O CDS, que foi sempre mais cauteloso nestas matérias, quis deixar claro que “determinadas situações, comportamentos existentes na sociedade portuguesa e que chocam a sociedade portuguesa têm que ter uma condenação clara e inequívoca” mas que não se pode “aceitar a ideia de que a criação de riqueza é crime”. “Muito menos temos ódio ou preconceito em relação aqueles que criam riqueza de forma legítima”, acrescentou.

O PS, numa intervenção inicial longa de 19 minutos que lhe retirou quase todo o tempo para participar no debate, lamentou, porém, os anos que se “perderam, por pura teimosia, de resposta consistente no aperfeiçoamento do regime de responsabilidade e de controlo das declarações de rendimentos e património e no tratamento de eventuais acréscimos patrimoniais não justificados”, referindo-se ao chumbo do TC, para o quais socialistas sempre alertaram ao longo da anterior discussão do enriquecimento ilícito. O PS considerou que os restantes partidos estavam a ir longe demais é que iriam esbarrar na norma constitucional – o que veio a acontecer.

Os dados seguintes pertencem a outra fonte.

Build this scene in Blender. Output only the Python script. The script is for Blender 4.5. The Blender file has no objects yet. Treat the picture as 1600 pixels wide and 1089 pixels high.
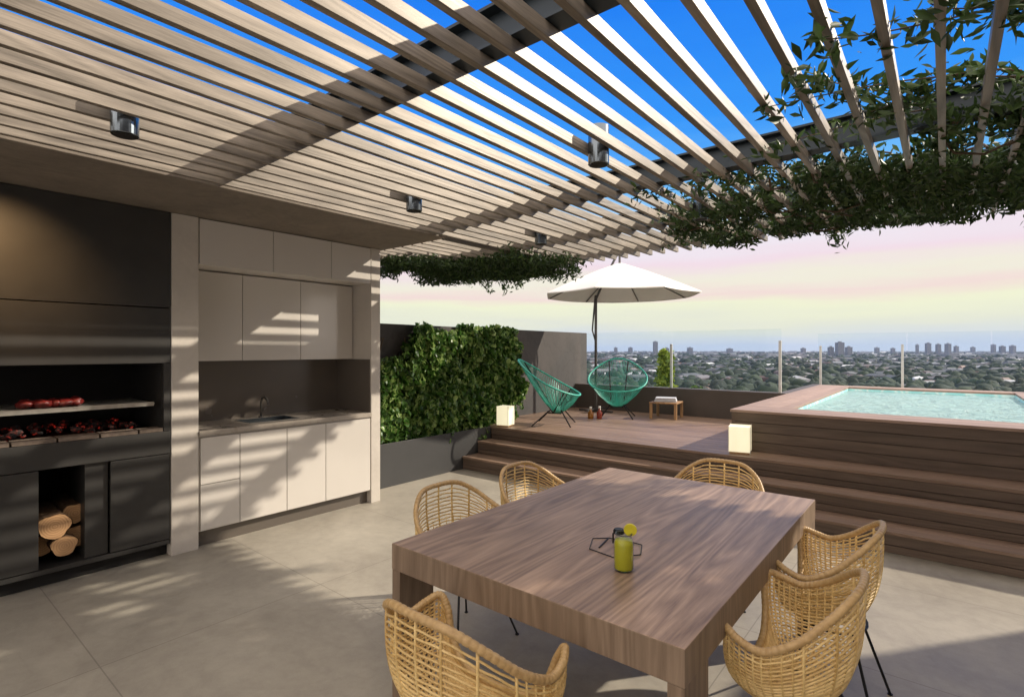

O debate decorreu numa altura em que ainda estão frescas as palavras de Passos Coelho de que nunca usou o cargo para enriquecer e que provocou uma reação de José Sócrates a partir da prisão de Évora, onde está detido por suspeitas de corrupção, mas ninguém fez qualquer referência a esta discussão. Se o enriquecimento ilícito tivesse entrado em vigor em 2012, tal aplicar-se-ia a este caso de José Sócrates.

Todos os projetos de lei foram viabilizados por todos os partidos na votação que se seguiu, de forma a baixarem à Comissão de Assuntos Constitucionais e aí ser negociada a solução final.